Day: July 16, 2012

favesearches

Updated the Favorite Searches List. Because people find this site looking for the strangest things.

(I recently changed the site's tagline from "Now with more gray!" to "Now with content!" I am kind of tempted to change it to "Your #1 source for god damn whoremonger bitch asshole!")

Lucy

The uploader says this is Detroit, 1988. Sounds like Ike Willis on the vocals.

Might Have Beens

It's a little weird to see things like, say, Ian Flynn doing a Sonic/Mega Man crossover for Archie Comics.

Because I wrote that story when I was 11.

(Okay, co-wrote it -- though I expect my collaborative partner would be happy for me to take all the "credit" for myself -- and it was Mega Man X, not the original Mega Man. But still and all...)

Ian Flynn and I were involved in Sonic fandom around the same time -- he went by Ian Potto in those days. I didn't really know him; we posted on different forums, but I remember seeing his name around. But, y'know, now and again it makes me wonder what would have happened if I'd stuck with it.

Per Wikipedia, Ian's about my age, give or take a few months -- but I skipped a grade. I expect I was starting college and Putting Aside Childish Things around the time he was submitting samples to Archie. Now I image laptops and he gets paid to do the shit I used to do for fun.
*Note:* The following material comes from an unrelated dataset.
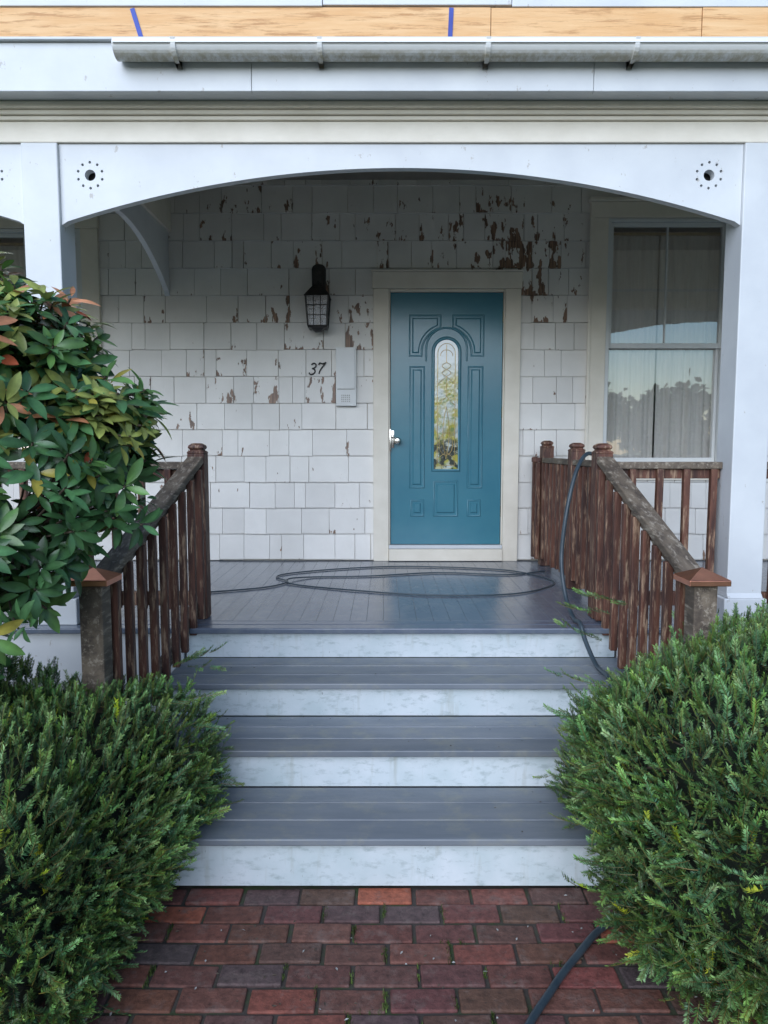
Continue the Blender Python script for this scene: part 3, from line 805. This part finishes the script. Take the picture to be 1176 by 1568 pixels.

Which isn't to say I'd really consider writing Sonic comics for Archie to fit my personal definition of "livin' the dream", mind. You know the shit I go on about here, the way DC and Marvel treat their freelancers? Well, they're generous compared to Archie. Archie is like DC and Marvel used to be, before royalties, before creator credits, even, in most cases, before "house style" gave way to letting artists develop their own styles. Archie finally got around to crediting its writers and artists a couple of decades ago -- but if you piss 'em off they still might take your name out of the reprints.

And then there's Sega.

Ken Penders, one of Flynn's predecessors in the Sonic writer's chair, and an artist besides, was always pretty candid with the fans on the restrictions he had to work under. The book was marketed to 8-to-12-year-old boys (as he would constantly remind us), and so its content was inline with some dumb-ass Sega marketing guy's idea of a dopey eight-year-old's idea of a cool fifteen-year-old. Penders drew Sonic looking too depressed? Sega would send Pat Spaziante in to redraw his face to look more generally bored. Penders wrote a bit where Sonic, finding out that Sally wasn't dead after all, kissed her on the mouth? Sega made him change it to a peck on the cheek. Sonic was barely allowed to show an emotion north or south of 'Tude, barely allowed to like girls, and slept in a fucking race car bed.

(Let me stress that these are all real examples.)

So, y'know, it ain't exactly The Prince and the Pauper. I'm not crazy about my "career", and I grant that getting paid to write fan fiction about my favorite video game characters sounds like a pretty sweet deal. But in practice? Well, I wish Potto the best and I'm glad he seems a lot happier doing it than I probably would.